» Data section
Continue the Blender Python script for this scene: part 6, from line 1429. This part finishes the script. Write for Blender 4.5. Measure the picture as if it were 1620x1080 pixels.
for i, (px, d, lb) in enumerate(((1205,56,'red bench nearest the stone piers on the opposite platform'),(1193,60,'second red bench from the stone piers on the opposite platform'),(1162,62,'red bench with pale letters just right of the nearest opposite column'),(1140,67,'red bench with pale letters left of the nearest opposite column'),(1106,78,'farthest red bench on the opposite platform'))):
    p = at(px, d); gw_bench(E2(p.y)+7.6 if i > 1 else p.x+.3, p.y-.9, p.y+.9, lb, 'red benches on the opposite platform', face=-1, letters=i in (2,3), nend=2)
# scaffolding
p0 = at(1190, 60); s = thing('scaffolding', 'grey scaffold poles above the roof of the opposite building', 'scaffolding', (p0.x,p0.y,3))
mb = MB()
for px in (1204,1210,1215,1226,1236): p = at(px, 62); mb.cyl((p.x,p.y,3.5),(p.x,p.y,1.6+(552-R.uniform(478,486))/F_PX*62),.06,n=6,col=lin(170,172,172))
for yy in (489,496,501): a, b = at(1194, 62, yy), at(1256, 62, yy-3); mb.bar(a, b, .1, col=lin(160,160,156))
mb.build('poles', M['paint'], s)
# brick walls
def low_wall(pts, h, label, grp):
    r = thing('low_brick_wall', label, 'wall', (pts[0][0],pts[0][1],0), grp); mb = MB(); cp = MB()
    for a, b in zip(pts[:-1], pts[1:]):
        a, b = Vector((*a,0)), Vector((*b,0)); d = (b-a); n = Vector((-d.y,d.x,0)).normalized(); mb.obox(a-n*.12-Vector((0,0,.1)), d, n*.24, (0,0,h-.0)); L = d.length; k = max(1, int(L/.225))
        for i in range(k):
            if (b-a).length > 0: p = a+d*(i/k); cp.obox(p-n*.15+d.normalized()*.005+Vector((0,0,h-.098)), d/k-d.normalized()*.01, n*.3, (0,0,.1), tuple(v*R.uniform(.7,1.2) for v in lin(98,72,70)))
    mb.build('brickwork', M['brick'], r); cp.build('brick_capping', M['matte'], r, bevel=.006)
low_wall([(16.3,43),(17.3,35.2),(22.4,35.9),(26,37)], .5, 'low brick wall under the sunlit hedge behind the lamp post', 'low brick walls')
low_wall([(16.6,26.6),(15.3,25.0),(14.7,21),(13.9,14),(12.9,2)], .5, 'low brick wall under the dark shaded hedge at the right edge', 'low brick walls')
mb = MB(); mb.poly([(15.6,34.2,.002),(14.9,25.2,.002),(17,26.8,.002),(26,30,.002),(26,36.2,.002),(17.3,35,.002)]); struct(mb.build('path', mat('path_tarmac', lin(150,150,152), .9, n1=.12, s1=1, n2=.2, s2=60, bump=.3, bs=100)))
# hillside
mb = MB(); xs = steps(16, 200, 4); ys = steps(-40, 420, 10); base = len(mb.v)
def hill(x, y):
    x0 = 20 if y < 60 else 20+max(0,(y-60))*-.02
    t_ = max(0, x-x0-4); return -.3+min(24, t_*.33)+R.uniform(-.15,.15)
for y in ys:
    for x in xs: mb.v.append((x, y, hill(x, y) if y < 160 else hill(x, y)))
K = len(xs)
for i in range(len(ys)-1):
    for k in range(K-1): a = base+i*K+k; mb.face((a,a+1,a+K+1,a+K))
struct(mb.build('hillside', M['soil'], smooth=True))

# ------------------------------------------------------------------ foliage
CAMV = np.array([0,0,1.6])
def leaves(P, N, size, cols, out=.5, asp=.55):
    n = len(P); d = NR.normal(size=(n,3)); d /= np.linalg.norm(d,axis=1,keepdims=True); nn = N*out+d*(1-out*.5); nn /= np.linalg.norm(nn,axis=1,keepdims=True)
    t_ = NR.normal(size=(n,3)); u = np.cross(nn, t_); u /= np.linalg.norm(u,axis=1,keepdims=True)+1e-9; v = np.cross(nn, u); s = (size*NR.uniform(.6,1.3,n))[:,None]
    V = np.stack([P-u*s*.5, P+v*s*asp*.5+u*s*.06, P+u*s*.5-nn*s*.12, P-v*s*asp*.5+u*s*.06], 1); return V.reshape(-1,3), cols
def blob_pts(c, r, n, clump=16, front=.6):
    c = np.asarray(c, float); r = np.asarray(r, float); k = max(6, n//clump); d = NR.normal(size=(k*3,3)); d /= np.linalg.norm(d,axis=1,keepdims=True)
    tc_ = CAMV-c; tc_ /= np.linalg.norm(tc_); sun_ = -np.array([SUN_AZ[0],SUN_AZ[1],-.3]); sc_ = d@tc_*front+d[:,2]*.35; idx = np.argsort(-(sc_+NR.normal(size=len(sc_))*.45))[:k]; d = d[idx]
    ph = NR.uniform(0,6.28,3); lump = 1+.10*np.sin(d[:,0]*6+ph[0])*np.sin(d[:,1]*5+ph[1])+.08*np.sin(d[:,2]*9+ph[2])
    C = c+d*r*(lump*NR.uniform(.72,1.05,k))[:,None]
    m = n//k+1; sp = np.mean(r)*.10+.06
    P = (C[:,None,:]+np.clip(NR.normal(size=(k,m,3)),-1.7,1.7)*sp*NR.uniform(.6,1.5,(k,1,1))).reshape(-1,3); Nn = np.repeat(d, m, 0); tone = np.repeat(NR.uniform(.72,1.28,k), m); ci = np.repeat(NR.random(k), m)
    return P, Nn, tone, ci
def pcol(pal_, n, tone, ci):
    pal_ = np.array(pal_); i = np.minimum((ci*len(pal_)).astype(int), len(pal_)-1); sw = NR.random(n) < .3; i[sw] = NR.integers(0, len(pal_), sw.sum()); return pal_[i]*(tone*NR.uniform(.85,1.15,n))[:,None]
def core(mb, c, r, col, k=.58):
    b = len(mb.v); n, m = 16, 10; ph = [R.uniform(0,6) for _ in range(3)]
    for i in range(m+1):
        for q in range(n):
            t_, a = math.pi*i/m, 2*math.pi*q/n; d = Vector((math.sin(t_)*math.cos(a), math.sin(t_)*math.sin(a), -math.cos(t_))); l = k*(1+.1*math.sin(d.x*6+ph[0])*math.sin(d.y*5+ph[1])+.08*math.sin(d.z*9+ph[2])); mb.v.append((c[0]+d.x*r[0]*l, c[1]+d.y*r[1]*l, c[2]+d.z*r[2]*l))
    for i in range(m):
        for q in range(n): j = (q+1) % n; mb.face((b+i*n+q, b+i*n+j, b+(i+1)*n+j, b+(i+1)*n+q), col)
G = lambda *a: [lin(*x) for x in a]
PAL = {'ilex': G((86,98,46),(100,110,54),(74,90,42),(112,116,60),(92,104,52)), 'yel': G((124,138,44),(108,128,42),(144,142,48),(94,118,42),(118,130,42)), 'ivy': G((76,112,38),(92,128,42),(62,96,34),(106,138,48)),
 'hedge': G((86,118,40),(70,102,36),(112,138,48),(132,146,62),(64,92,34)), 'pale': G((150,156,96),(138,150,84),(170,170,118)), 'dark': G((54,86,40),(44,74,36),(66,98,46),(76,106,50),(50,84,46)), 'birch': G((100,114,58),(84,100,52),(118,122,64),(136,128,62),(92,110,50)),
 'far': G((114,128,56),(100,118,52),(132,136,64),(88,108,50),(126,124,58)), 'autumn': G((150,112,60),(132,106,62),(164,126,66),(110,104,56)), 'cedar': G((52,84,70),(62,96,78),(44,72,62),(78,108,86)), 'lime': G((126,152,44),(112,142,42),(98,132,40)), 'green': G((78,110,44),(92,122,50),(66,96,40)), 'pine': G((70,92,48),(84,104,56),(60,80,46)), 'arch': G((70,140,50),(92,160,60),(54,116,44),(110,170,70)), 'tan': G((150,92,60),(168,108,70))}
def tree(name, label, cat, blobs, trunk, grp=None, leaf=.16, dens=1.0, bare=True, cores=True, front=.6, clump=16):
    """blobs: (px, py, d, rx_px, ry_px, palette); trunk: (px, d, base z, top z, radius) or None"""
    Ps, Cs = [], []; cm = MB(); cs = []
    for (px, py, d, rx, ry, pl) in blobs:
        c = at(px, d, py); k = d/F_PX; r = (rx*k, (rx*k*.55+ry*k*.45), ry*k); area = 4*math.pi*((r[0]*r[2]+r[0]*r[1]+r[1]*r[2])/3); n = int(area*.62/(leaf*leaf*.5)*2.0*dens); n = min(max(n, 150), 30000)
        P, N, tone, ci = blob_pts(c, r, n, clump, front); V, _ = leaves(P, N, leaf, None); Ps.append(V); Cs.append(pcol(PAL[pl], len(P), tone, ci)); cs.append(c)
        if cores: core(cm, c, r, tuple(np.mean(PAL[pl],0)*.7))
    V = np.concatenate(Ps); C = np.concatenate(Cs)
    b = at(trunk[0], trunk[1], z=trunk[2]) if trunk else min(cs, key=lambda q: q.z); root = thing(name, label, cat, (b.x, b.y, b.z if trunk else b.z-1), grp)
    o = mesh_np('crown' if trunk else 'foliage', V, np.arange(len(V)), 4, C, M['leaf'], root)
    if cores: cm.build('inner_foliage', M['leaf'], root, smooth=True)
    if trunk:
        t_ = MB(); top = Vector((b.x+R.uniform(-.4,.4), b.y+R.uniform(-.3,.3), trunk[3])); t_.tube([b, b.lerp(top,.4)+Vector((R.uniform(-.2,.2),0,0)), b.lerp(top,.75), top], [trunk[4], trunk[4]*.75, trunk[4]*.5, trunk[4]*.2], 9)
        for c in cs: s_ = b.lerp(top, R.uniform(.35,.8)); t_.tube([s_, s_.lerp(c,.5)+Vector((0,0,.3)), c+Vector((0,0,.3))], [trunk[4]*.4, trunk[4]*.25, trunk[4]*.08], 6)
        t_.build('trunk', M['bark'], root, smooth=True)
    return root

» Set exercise
Copy out the lines in which the string "math" appears.

» Written solution
            t_, a = math.pi*i/m, 2*math.pi*q/n; d = Vector((math.sin(t_)*math.cos(a), math.sin(t_)*math.sin(a), -math.cos(t_))); l = k*(1+.1*math.sin(d.x*6+ph[0])*math.sin(d.y*5+ph[1])+.08*math.sin(d.z*9+ph[2])); mb.v.append((c[0]+d.x*r[0]*l, c[1]+d.y*r[1]*l, c[2]+d.z*r[2]*l))
        c = at(px, d, py); k = d/F_PX; r = (rx*k, (rx*k*.55+ry*k*.45), ry*k); area = 4*math.pi*((r[0]*r[2]+r[0]*r[1]+r[1]*r[2])/3); n = int(area*.62/(leaf*leaf*.5)*2.0*dens); n = min(max(n, 150), 30000)